**What to do**
Skip any picture you find and retype all the remaining lines exactly.

**Collected material**

⁂

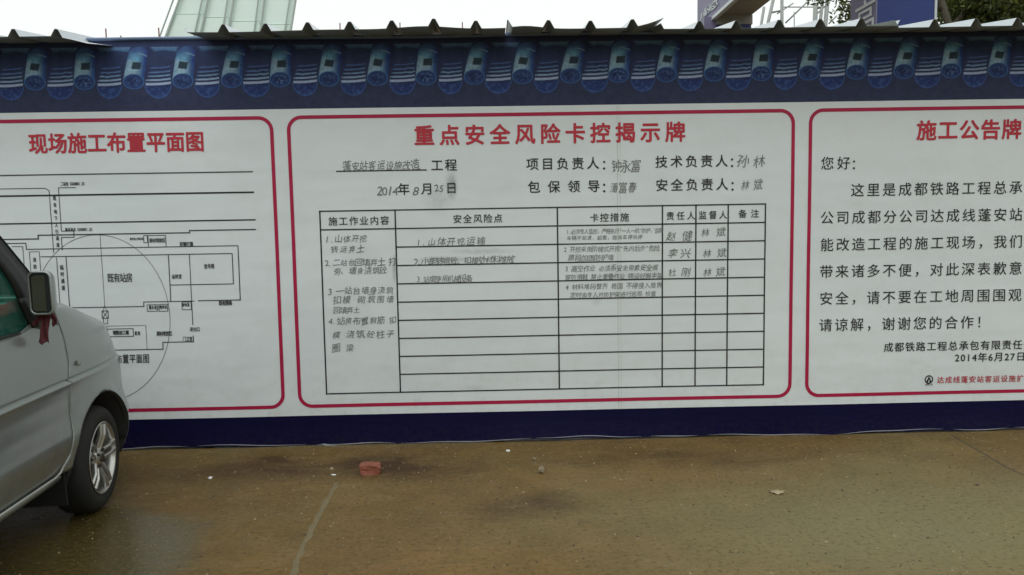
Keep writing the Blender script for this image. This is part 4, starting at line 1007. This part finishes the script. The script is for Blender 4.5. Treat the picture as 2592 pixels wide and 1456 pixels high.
def wall_glyph(ch, par, o, x, yc, zc, h, wdt, mat, name='sign_letter'):     # a glyph standing on a face looking towards -x, read from far to near
    need([ch], [0.0]); g, f = GC[(ch, 0.0)]
    V = [(x-o.x, yc-(a-.5)*wdt-o.y, zc+(b-.38)*h-o.z) for a, b in g]; me = mesh(name, V, f, mat, par)
    m = me.modifiers.new('thickness', 'SOLIDIFY'); m.thickness = .01; m.offset = 0; return me
def on_x(px, py, X): d = ray(px, py); t = (X-CAM.x)/d.x; return CAM+d*t
for ch, px, py in zip('成铁工总', (1773, 1780, 1787.5, 1795.5), (33, 26.5, 20, 13)):
    P_ = on_x(px, py, gx0-.06); wall_glyph(ch, gate, go, gx0-.062, P_.y, P_.z, .17*.9, .62, M['gatewhite'])
# second column
Y2 = 5.7; a = at(2207, 30, Y2); b = at(2350, 30, Y2); fx0, fx1 = a.x, b.x; farp = on_x(2143, 30, fx0)
sc2 = tag(empty('sign_column', (fx0, Y2, 0)), 'tall navy and purple sign column with a white character behind the right of the hoarding', 'sign column'); so = sc2.location
lb_box('front_face', fx0+.003, fx1, Y2, Y2+.02, 0, 6.5, M['gatenavy'], sc2, so)
lb_box('side_face', fx0-.02, fx0, Y2, farp.y, 0, 6.5, M['lav'], sc2, so)
lb_box('core', fx0+.003, fx1, Y2+.022, farp.y, 0, 6.45, M['post'], sc2, so)
lb_box('corner_post', fx1+.003, fx1+.035, Y2-.01, Y2+.04, 0, 6.52, M['gatewhite'], sc2, so)
P_ = on_x(2177, 41, fx0-.02); wall_glyph('高', sc2, so, fx0-.028, P_.y, P_.z-.06, .62, farp.y-Y2-.12, M['gatewhite'])
# pale lattice of steel seen between the gate and the column
frm = tag(empty('scaffold_frame', (5.5, 11, 0)), 'slender grey scaffold frame between the gate and the sign column', 'scaffold'); fo = frm.location
def bar(name, a, b, r, mat='post', y=11.0, y2=None):
    p, q = at(*a, y), at(*b, y2 or y); d = (q-p).normalized()
    if p.z > q.z: p, q = q, p; d = -d
    return p, q, d, r
for (a, b, r, down, up) in (((1932, 58), (1945, 0), .035, 1, 1), ((1916, 55), (1922, 18), .03, 1, 0), ((1967, 60), (1967, 0), .035, 1, 1), ((2050, 60), (2052, 10), .05, 1, 0), ((2063, 60), (2068, 15), .035, 1, 1), ((2076, 65), (2082, 0), .045, 1, 1), ((1998, 60), (1998, 30), .012, 1, 0)):
    p, q, d, r_ = bar('upright', a, b, r)
    if down: p = p-d*(p.z/d.z)
    if up: q = q+d*1.2
    MB().tube([p-fo, q-fo], r_, 8).build('upright', M['post'], frm, True)
for (a, b, r) in (((1976, 58), (2036, 0), .018), ((1955, 35), (1996, 8), .014), ((2085, 60), (2105, 40), .016), ((1940, 32), (1970, 26), .02), ((1967, 18), (2084, 18), .012), ((2050, 40), (2084, 8), .016)):
    p, q, d, r_ = bar('brace', a, b, r, y=11.05); MB().tube([p-fo, q-fo], r_, 6).build('brace', M['post'], frm, True)

# trees
def leafmat(name, c):
    q = NM(name); oi = q.n('ShaderNodeNewGeometry'); f = oi.outputs['Random Per Island']
    col = q.ramp(f, [(0., tuple(x*.55 for x in c)), (.5, c), (1., (c[0]*1.9, c[1]*1.6, c[2]*1.2))]); q.set(col=col, rough=.45, spec=.4)
    tl = q.n('ShaderNodeBsdfTranslucent'); q.l(col, tl.inputs[0]); ms = q.n('ShaderNodeMixShader'); ms.inputs[0].default_value = .3
    q.l(q.b.outputs[0], ms.inputs[1]); q.l(tl.outputs[0], ms.inputs[2]); q.l(ms.outputs[0], q.out.inputs[0]); return q.m
M['leaf'] = leafmat('foliage', (.11, .145, .045)); M['leaf2'] = leafmat('foliage_dark', (.07, .105, .042)); M['bark'] = worn('bark', (.085, .075, .055), .9, .3, 12, .6)
def crown(name, blobs, n, leaf, mat, parent, seed):
    r = np.random.default_rng(seed); vs = np.empty((n, 4, 3)); bl = np.array(blobs); w_ = bl[:, 3]**2; idx = r.choice(len(bl), n, p=w_/w_.sum())
    d = r.normal(size=(n, 3)); d /= np.linalg.norm(d, axis=1)[:, None]; rad = bl[idx, 3]*(r.random(n)**.45)
    c = bl[idx, :3]+d*rad[:, None]*np.array([1, 1, .8])
    a = r.normal(size=(n, 3)); a /= np.linalg.norm(a, axis=1)[:, None]; b = np.cross(a, r.normal(size=(n, 3))); b /= np.linalg.norm(b, axis=1)[:, None]
    L = leaf*(.6+.8*r.random(n))[:, None]
    vs[:, 0] = c-a*L; vs[:, 1] = c+b*L*.38; vs[:, 2] = c+a*L; vs[:, 3] = c-b*L*.38
    me = bpy.data.meshes.new(name); me.vertices.add(n*4); me.vertices.foreach_set('co', vs.ravel()); me.loops.add(n*4); me.loops.foreach_set('vertex_index', np.arange(n*4)); me.polygons.add(n); me.polygons.foreach_set('loop_start', np.arange(n)*4); me.update(calc_edges=True); me.materials.append(mat)
    return link(name, me, parent)
def tree(px, y, seed, label, h=7.5, lean=-.6, spread=2.3, n=26000, mat='leaf'):
    base = at(px, 60, y); bx_ = base.x; r = random.Random(seed); t = tag(empty('broadleaf_tree', (bx_, y, 0)), label, 'tree', 'trees behind the right of the hoarding')
    tp = Vector((lean*h*.55, 0, h*.75)); mid = Vector((lean*h*.2, .05, h*.35)); mb = MB(); mb.tube([(0, 0, -.05), (.02, 0, .4), tuple(mid), tuple(tp)], [.17, .14, .11, .05], 10)
    limbs = []
    for k in range(11):
        f = .3+.65*r.random(); s = (Vector((0, 0, 0)).lerp(mid, f*2) if f < .5 else mid.lerp(tp, f*2-1)); a = r.uniform(0, 6.28); L = spread*r.uniform(.5, 1); e = s+Vector((math.cos(a)*L, math.sin(a)*L, L*r.uniform(.3, 1.0))); m = s.lerp(e, .5)+Vector((0, 0, .15))
        mb.tube([s, m, e], [.06, .035, .012], 6); limbs.append(e); limbs.append(m)
    mb.build('trunk', M['bark'], t, True)
    bl = [(e.x+r.uniform(-.4, .4), e.y+r.uniform(-.4, .4), e.z+r.uniform(-.2, .4), r.uniform(.32, .72)) for e in limbs for _ in range(3)]
    crown('crown', bl, n, .050, M[mat], t, seed); return t
tree(2590, 8.6, 3, 'leaning leafy tree behind the far right end of the hoarding', 7.2, -.42, 2.2, 36000)
tree(2475, 10.5, 8, 'fine leaved tree just right of the navy sign column', 7.6, .05, 2.1, 34000, 'leaf2')
# wooded cutting behind the photographer (seen only in reflections)
def hill(u, v):
    a = math.radians(200+140*u); rr = 30+16*v; return (rr*math.cos(a), -8+rr*math.sin(a), 9*math.sin(v*math.pi/2)*(0.75+.25*math.sin(u*9)+.12*math.sin(u*31+v*6)))
M['hill'] = worn('wooded_slope', (.05, .065, .03), .95, .5, .6, .5)
tag(MB().grid(hill, 60, 14).build('hillside', M['hill'], None, True), 'green wooded slope across the yard', kind='structure')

⁂

**Exercise answer**
Keep writing the Blender script for this image. This is part 4, starting at line 1007. This part finishes the script. The script is for Blender 4.5. Treat the picture as 2592 pixels wide and 1456 pixels high.
def wall_glyph(ch, par, o, x, yc, zc, h, wdt, mat, name='sign_letter'):     # a glyph standing on a face looking towards -x, read from far to near
    need([ch], [0.0]); g, f = GC[(ch, 0.0)]
    V = [(x-o.x, yc-(a-.5)*wdt-o.y, zc+(b-.38)*h-o.z) for a, b in g]; me = mesh(name, V, f, mat, par)
    m = me.modifiers.new('thickness', 'SOLIDIFY'); m.thickness = .01; m.offset = 0; return me
def on_x(px, py, X): d = ray(px, py); t = (X-CAM.x)/d.x; return CAM+d*t
for ch, px, py in zip('成铁工总', (1773, 1780, 1787.5, 1795.5), (33, 26.5, 20, 13)):
    P_ = on_x(px, py, gx0-.06); wall_glyph(ch, gate, go, gx0-.062, P_.y, P_.z, .17*.9, .62, M['gatewhite'])
# second column
Y2 = 5.7; a = at(2207, 30, Y2); b = at(2350, 30, Y2); fx0, fx1 = a.x, b.x; farp = on_x(2143, 30, fx0)
sc2 = tag(empty('sign_column', (fx0, Y2, 0)), 'tall navy and purple sign column with a white character behind the right of the hoarding', 'sign column'); so = sc2.location
lb_box('front_face', fx0+.003, fx1, Y2, Y2+.02, 0, 6.5, M['gatenavy'], sc2, so)
lb_box('side_face', fx0-.02, fx0, Y2, farp.y, 0, 6.5, M['lav'], sc2, so)
lb_box('core', fx0+.003, fx1, Y2+.022, farp.y, 0, 6.45, M['post'], sc2, so)
lb_box('corner_post', fx1+.003, fx1+.035, Y2-.01, Y2+.04, 0, 6.52, M['gatewhite'], sc2, so)
P_ = on_x(2177, 41, fx0-.02); wall_glyph('高', sc2, so, fx0-.028, P_.y, P_.z-.06, .62, farp.y-Y2-.12, M['gatewhite'])
# pale lattice of steel seen between the gate and the column
frm = tag(empty('scaffold_frame', (5.5, 11, 0)), 'slender grey scaffold frame between the gate and the sign column', 'scaffold'); fo = frm.location
def bar(name, a, b, r, mat='post', y=11.0, y2=None):
    p, q = at(*a, y), at(*b, y2 or y); d = (q-p).normalized()
    if p.z > q.z: p, q = q, p; d = -d
    return p, q, d, r
for (a, b, r, down, up) in (((1932, 58), (1945, 0), .035, 1, 1), ((1916, 55), (1922, 18), .03, 1, 0), ((1967, 60), (1967, 0), .035, 1, 1), ((2050, 60), (2052, 10), .05, 1, 0), ((2063, 60), (2068, 15), .035, 1, 1), ((2076, 65), (2082, 0), .045, 1, 1), ((1998, 60), (1998, 30), .012, 1, 0)):
    p, q, d, r_ = bar('upright', a, b, r)
    if down: p = p-d*(p.z/d.z)
    if up: q = q+d*1.2
    MB().tube([p-fo, q-fo], r_, 8).build('upright', M['post'], frm, True)
for (a, b, r) in (((1976, 58), (2036, 0), .018), ((1955, 35), (1996, 8), .014), ((2085, 60), (2105, 40), .016), ((1940, 32), (1970, 26), .02), ((1967, 18), (2084, 18), .012), ((2050, 40), (2084, 8), .016)):
    p, q, d, r_ = bar('brace', a, b, r, y=11.05); MB().tube([p-fo, q-fo], r_, 6).build('brace', M['post'], frm, True)

# trees
def leafmat(name, c):
    q = NM(name); oi = q.n('ShaderNodeNewGeometry'); f = oi.outputs['Random Per Island']
    col = q.ramp(f, [(0., tuple(x*.55 for x in c)), (.5, c), (1., (c[0]*1.9, c[1]*1.6, c[2]*1.2))]); q.set(col=col, rough=.45, spec=.4)
    tl = q.n('ShaderNodeBsdfTranslucent'); q.l(col, tl.inputs[0]); ms = q.n('ShaderNodeMixShader'); ms.inputs[0].default_value = .3
    q.l(q.b.outputs[0], ms.inputs[1]); q.l(tl.outputs[0], ms.inputs[2]); q.l(ms.outputs[0], q.out.inputs[0]); return q.m
M['leaf'] = leafmat('foliage', (.11, .145, .045)); M['leaf2'] = leafmat('foliage_dark', (.07, .105, .042)); M['bark'] = worn('bark', (.085, .075, .055), .9, .3, 12, .6)
def crown(name, blobs, n, leaf, mat, parent, seed):
    r = np.random.default_rng(seed); vs = np.empty((n, 4, 3)); bl = np.array(blobs); w_ = bl[:, 3]**2; idx = r.choice(len(bl), n, p=w_/w_.sum())
    d = r.normal(size=(n, 3)); d /= np.linalg.norm(d, axis=1)[:, None]; rad = bl[idx, 3]*(r.random(n)**.45)
    c = bl[idx, :3]+d*rad[:, None]*np.array([1, 1, .8])
    a = r.normal(size=(n, 3)); a /= np.linalg.norm(a, axis=1)[:, None]; b = np.cross(a, r.normal(size=(n, 3))); b /= np.linalg.norm(b, axis=1)[:, None]
    L = leaf*(.6+.8*r.random(n))[:, None]
    vs[:, 0] = c-a*L; vs[:, 1] = c+b*L*.38; vs[:, 2] = c+a*L; vs[:, 3] = c-b*L*.38
    me = bpy.data.meshes.new(name); me.vertices.add(n*4); me.vertices.foreach_set('co', vs.ravel()); me.loops.add(n*4); me.loops.foreach_set('vertex_index', np.arange(n*4)); me.polygons.add(n); me.polygons.foreach_set('loop_start', np.arange(n)*4); me.update(calc_edges=True); me.materials.append(mat)
    return link(name, me, parent)
def tree(px, y, seed, label, h=7.5, lean=-.6, spread=2.3, n=26000, mat='leaf'):
    base = at(px, 60, y); bx_ = base.x; r = random.Random(seed); t = tag(empty('broadleaf_tree', (bx_, y, 0)), label, 'tree', 'trees behind the right of the hoarding')
    tp = Vector((lean*h*.55, 0, h*.75)); mid = Vector((lean*h*.2, .05, h*.35)); mb = MB(); mb.tube([(0, 0, -.05), (.02, 0, .4), tuple(mid), tuple(tp)], [.17, .14, .11, .05], 10)
    limbs = []
    for k in range(11):
        f = .3+.65*r.random(); s = (Vector((0, 0, 0)).lerp(mid, f*2) if f < .5 else mid.lerp(tp, f*2-1)); a = r.uniform(0, 6.28); L = spread*r.uniform(.5, 1); e = s+Vector((math.cos(a)*L, math.sin(a)*L, L*r.uniform(.3, 1.0))); m = s.lerp(e, .5)+Vector((0, 0, .15))
        mb.tube([s, m, e], [.06, .035, .012], 6); limbs.append(e); limbs.append(m)
    mb.build('trunk', M['bark'], t, True)
    bl = [(e.x+r.uniform(-.4, .4), e.y+r.uniform(-.4, .4), e.z+r.uniform(-.2, .4), r.uniform(.32, .72)) for e in limbs for _ in range(3)]
    crown('crown', bl, n, .050, M[mat], t, seed); return t
tree(2590, 8.6, 3, 'leaning leafy tree behind the far right end of the hoarding', 7.2, -.42, 2.2, 36000)
tree(2475, 10.5, 8, 'fine leaved tree just right of the navy sign column', 7.6, .05, 2.1, 34000, 'leaf2')
# wooded cutting behind the photographer (seen only in reflections)
def hill(u, v):
    a = math.radians(200+140*u); rr = 30+16*v; return (rr*math.cos(a), -8+rr*math.sin(a), 9*math.sin(v*math.pi/2)*(0.75+.25*math.sin(u*9)+.12*math.sin(u*31+v*6)))
M['hill'] = worn('wooded_slope', (.05, .065, .03), .95, .5, .6, .5)
tag(MB().grid(hill, 60, 14).build('hillside', M['hill'], None, True), 'green wooded slope across the yard', kind='structure')